Por vezes, as palavras educação e futuro parecem inseparáveis, e não raro escutamos sobre como a educação prepara para o futuro, ou que a educação do futuro chegou. Mas o que é esse futuro, afinal? Esse lugar tão seleto e disputado que solicita uma formação adequada enquanto exclui quem não se encaixa no padrão? Que lugar é esse tão ambíguo, onde mora a salvação e, ao mesmo tempo, o “fim do mundo”? Será que a corrida para o futuro não tem ignorado completamente o passado? E o que a educação tem a ver com tudo isso?

Para o pensador, escritor e ativista do movimento socioambiental e dos direitos indígenas, Ailton Krenak, essas perguntas são complexas e englobam temas como infância, ancestralidade dos povos e os conceitos de passado e futuro desenhados pelas sociedades modernas. Durante uma conversa exclusiva no 2º Congresso LIV Virtual, conduzida pela psicóloga e coordenadora pedagógica do LIV, Renata Ishida, o autor falou sobre esses temas e explicou por que, em sua visão, a educação deveria se preocupar mais com o presente do que com o futuro.

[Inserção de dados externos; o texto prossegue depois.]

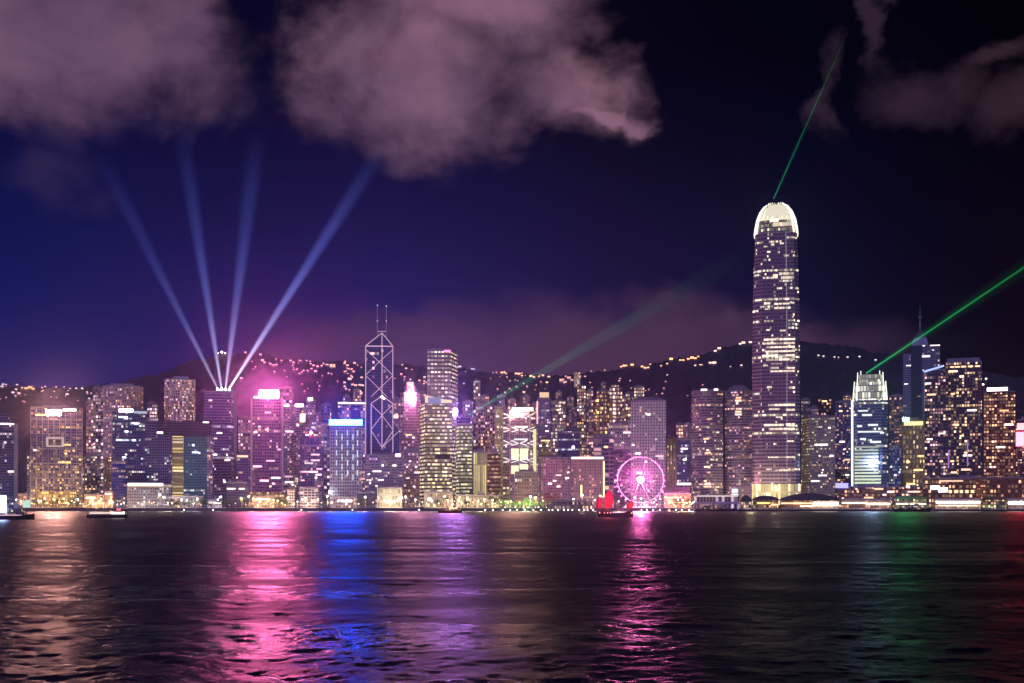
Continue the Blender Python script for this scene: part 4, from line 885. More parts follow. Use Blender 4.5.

O conceito de formar para o futuro
Nascido na região do Vale do Rio Doce (MG), no território do povo Krenak, Ailton tem se tornado uma das vozes mais ativas na comunicação e tradução da cosmovisão dos povos indígenas. Em seus livros e textos, ele coloca em pauta as relações da sociedade contemporânea com esses povos e com a natureza, e como isso afeta nosso conceito de futuro. Durante o 2º Congresso LIV Virtual, o escritor defendeu que a educação como a conhecemos tem focado majoritariamente em um futuro imaginário e ignorado o que pode ser realizado no presente: “O futuro não existe, ele é uma prospecção”, defendeu.

“Se nós buscarmos esse futuro somente como uma prospecção, como uma seta, sempre prospectando em direção reta, a gente estaria construindo aquilo que a querida Chimamanda [Ngozi Adichie] alerta: um mundo com uma narrativa só. […] O risco de projetar o futuro com uma narrativa só é muito grande, porque ele vai estar embalado nessa aceleração, e nós estamos vivendo uma experiência real de aceleração do tempo. […] . Muitos cientistas já observaram que essa aceleração está mudando inclusive a maneira como as crianças estão experimentando a infância. Ao invés de experimentar como um lugar folgado, elas estão caindo nesse lugar como uma chapa quente, onde elas têm que responder perguntas do mundo, e isso é muita violência para aquele primeiro período da infância”.

Para Ailton Krenak, em vez de ofertar um futuro produzido por adultos, deveríamos recepcionar a inventividade da infância que faz parte da natureza das crianças. E destaca: “As crianças, em qualquer cultura do mundo, são portadoras de novidade. Ao invés de ser pensada como uma embalagem vazia que precisa ser preenchida, entupida de informação, nós deveríamos considerar que dali de dentro emerge uma criatividade e uma subjetividade capaz de enfrentar outros mundos, e seria muito mais interessante do que inventar futuros”.

A experiência humana na primeira infância
Defensor do contato das crianças com a natureza, o pensador falou também sobre sua infância e sobre a liberdade de poder crescer livre ao ponto de “se confundir com a natureza”. Para ele, essa “experiência implica sentir a vida nos outros seres, em árvores, numa montanha, num peixe, um pássaro, e implica que a presença deles não só acrescenta à paisagem que habito, mas modificam o mundo”. Segundo Krenak, essa potência de perceber-se pertencendo a um todo e podendo modificar o mundo poderia ser uma ideia de educação.

“O futuro é uma ilusão de ótica”
Ainda segundo Ailton Krenak, para que possamos promover uma experiência educativa que não tenha como objetivo formatar o aluno, mas sim oferecer espaço para a criação e a invenção, “vamos ter que fazer uma revolução nas práticas educativas que estão determinadas”, aponta, e destaca:

“Desde a modernidade, independentemente de sermos ocidentais ou orientais, fomos todos provocados a uma inserção no mundo que é de maneira competitiva. Essa competitividade que foi estimulada durante séculos acabou formando um mundo de pessoas que são jogadores, são dados. Se o futuro der certo, bingo! Mas o futuro não existe, existe o aqui e agora. Estamos vivendo projeções de futuros muito improváveis que venham a acontecer, mas preferindo o futuro ao presente. […] A fricção com a vida proporciona um campo de subjetividade que prepara a pessoa para qualquer tarefa na vida. A gente não precisa formatar alguém para ser alguma coisa, mas antes pensar na possibilidade de proporcionar experiências que formem pessoas capazes de realizar tudo o que é necessário”.